Detroit Police Chief James Craig reflected Friday on Stephens' contributions to the department and beyond.

"Eren was that beacon of light, who truly embraced finding ways to better serve her fellow officers and the citizens of Detroit. She took a vision that I had for Peer Support, and she built it into something extraordinary," Craig said in a provided statement. "Eren saw the best in people and she viewed everyone as a friend. She was, and will always be, an example of how we should all strive to be."

Stephens also recently received resolutions of praise for her career from the Detroit City Council, the Detroit Board of Police Commissioners and the Wayne County Board of Commissioners, as well as special citations from the Goodfellows and Craig.

At an event Thursday honoring women in the city's public safety departments, the chief praised Sgt. Stephens and said the department plans to honor her.

Craig said the department is looking to name a new office for its peer support unit after her because of her involvement in it.

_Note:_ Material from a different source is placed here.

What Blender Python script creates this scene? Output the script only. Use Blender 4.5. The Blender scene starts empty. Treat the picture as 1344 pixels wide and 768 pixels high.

"Eren will truly be missed and her memory will live on," Craig added Friday. 

Survivors include her husband, Bill Laitner; stepson, Colin Laitner;  mother, Mildred Stephens; sister, Gail Stephens; brother Larry Stephens; a nephew and a niece.

Visitation is 4-8 p.m. Friday at Swanson Funeral Home, 14751 W. McNichols in Detroit.

Family hour will be held at 9:15 a.m Saturday at St. Phillip’s Lutheran Church, 2884 E. Grand Blvd. in Detroit, followed by a funeral service at 10 a.m.

Donations can by made in Sgt. Stephens’ memory to the Detroit Public Safety Foundation, 1301 Third St Suite 547, Detroit, MI 48226.